→ **WHAT YOU HAVE TO DO**
Report only the number of lines that hold the word "from".

→ **DATA SHOWN**
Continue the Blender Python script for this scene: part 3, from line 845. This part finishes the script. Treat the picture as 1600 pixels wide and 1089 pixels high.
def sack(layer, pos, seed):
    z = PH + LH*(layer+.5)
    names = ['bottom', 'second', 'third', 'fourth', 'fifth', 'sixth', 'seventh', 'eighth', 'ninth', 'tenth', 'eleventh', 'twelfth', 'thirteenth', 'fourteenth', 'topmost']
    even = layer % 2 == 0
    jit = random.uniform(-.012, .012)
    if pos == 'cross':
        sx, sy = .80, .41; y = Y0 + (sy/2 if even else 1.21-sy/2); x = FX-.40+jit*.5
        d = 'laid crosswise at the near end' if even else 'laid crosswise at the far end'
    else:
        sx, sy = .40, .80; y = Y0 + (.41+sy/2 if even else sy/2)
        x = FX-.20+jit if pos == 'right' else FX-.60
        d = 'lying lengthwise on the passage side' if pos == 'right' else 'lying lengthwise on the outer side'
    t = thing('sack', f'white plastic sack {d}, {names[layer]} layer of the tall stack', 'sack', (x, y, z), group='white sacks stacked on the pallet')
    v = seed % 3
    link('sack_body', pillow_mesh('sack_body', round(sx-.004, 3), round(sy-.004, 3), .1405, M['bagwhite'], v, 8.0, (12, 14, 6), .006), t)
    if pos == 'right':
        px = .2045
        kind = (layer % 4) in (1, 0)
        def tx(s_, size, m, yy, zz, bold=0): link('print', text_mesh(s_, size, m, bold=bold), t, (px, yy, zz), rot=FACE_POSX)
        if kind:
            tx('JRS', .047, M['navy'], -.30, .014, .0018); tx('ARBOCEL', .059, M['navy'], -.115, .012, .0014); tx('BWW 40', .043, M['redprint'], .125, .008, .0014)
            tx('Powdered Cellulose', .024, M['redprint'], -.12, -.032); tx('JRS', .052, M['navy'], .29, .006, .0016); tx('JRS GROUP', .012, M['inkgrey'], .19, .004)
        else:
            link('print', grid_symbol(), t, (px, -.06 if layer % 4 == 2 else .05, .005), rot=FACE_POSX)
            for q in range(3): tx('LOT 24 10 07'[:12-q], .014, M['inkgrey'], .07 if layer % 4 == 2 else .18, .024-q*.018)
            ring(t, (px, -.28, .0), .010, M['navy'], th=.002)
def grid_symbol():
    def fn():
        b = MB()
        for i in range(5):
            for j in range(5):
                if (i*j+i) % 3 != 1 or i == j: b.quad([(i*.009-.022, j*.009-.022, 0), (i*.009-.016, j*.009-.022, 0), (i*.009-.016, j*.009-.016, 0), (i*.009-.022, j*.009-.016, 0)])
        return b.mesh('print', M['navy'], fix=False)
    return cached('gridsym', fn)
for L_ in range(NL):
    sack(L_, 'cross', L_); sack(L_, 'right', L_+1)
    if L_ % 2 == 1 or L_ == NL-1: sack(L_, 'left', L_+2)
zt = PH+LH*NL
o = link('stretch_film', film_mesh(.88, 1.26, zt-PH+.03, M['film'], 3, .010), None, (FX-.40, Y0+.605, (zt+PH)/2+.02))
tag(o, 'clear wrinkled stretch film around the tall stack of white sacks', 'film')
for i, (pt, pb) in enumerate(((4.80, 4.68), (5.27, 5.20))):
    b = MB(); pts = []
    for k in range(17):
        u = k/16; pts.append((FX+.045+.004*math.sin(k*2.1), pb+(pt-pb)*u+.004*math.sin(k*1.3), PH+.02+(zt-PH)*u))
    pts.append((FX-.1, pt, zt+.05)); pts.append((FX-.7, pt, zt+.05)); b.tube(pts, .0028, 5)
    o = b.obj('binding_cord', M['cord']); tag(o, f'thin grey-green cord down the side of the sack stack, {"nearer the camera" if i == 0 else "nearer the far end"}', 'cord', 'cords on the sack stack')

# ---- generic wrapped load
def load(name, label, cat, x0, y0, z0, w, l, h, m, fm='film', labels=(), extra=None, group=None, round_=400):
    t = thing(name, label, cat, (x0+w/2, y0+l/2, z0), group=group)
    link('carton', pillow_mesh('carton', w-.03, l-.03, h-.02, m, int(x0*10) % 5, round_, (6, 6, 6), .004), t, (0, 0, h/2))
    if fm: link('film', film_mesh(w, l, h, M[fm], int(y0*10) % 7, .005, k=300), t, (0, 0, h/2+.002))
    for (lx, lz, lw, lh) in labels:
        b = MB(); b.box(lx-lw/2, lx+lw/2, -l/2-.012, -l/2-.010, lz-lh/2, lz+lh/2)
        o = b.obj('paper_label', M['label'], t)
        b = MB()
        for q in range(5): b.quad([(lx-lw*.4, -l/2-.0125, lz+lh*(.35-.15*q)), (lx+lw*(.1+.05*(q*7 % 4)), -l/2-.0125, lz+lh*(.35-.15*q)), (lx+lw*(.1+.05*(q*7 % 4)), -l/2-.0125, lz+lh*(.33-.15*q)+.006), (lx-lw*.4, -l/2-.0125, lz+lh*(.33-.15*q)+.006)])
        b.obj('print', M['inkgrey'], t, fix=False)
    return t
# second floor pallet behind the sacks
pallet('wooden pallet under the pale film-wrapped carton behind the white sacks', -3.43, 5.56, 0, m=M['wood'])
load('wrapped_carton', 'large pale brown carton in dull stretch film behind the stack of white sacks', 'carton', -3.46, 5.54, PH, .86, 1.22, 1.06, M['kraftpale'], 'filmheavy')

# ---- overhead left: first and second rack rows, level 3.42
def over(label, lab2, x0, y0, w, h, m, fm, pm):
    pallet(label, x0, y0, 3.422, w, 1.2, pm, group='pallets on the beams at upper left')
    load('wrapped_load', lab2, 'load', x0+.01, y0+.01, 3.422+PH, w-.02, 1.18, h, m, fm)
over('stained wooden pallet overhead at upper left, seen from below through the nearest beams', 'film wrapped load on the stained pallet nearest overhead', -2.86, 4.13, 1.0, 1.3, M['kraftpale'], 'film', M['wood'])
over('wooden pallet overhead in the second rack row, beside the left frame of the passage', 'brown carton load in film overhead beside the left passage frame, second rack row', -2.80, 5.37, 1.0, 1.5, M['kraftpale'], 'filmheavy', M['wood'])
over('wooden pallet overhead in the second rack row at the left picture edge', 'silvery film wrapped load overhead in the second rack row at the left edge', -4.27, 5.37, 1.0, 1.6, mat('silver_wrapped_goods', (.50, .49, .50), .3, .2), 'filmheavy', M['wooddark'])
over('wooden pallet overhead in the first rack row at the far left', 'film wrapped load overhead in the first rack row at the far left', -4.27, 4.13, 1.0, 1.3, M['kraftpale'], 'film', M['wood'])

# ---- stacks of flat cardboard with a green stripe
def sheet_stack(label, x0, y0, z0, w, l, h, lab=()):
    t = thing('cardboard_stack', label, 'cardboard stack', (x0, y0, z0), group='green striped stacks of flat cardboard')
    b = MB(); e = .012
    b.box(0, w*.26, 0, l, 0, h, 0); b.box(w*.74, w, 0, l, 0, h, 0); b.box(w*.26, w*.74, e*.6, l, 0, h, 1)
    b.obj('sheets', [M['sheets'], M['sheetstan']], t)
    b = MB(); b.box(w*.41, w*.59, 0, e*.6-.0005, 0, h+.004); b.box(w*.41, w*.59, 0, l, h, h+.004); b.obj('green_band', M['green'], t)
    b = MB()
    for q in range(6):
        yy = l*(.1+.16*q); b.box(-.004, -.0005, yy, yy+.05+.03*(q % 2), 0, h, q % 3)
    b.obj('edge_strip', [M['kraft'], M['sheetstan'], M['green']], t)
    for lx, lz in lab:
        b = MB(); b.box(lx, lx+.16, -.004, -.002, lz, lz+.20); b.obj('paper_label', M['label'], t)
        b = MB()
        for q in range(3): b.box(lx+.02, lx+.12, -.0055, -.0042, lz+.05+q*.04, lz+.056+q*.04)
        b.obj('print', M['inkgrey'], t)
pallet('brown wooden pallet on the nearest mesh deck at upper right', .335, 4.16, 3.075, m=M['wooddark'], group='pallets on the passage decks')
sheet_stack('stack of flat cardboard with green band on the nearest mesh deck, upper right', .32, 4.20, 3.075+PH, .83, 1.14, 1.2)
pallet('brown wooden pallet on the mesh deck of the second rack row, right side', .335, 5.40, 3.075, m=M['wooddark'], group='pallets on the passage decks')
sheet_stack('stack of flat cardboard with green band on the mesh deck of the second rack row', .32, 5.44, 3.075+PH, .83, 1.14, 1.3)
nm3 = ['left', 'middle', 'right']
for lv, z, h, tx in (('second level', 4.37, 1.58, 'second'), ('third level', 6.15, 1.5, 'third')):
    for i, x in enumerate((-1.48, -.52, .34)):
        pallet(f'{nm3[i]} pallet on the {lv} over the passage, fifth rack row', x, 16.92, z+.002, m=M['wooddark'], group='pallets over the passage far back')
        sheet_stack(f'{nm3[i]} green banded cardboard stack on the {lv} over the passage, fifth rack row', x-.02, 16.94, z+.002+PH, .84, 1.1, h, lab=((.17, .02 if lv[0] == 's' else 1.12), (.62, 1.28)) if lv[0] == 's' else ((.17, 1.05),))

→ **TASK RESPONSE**
2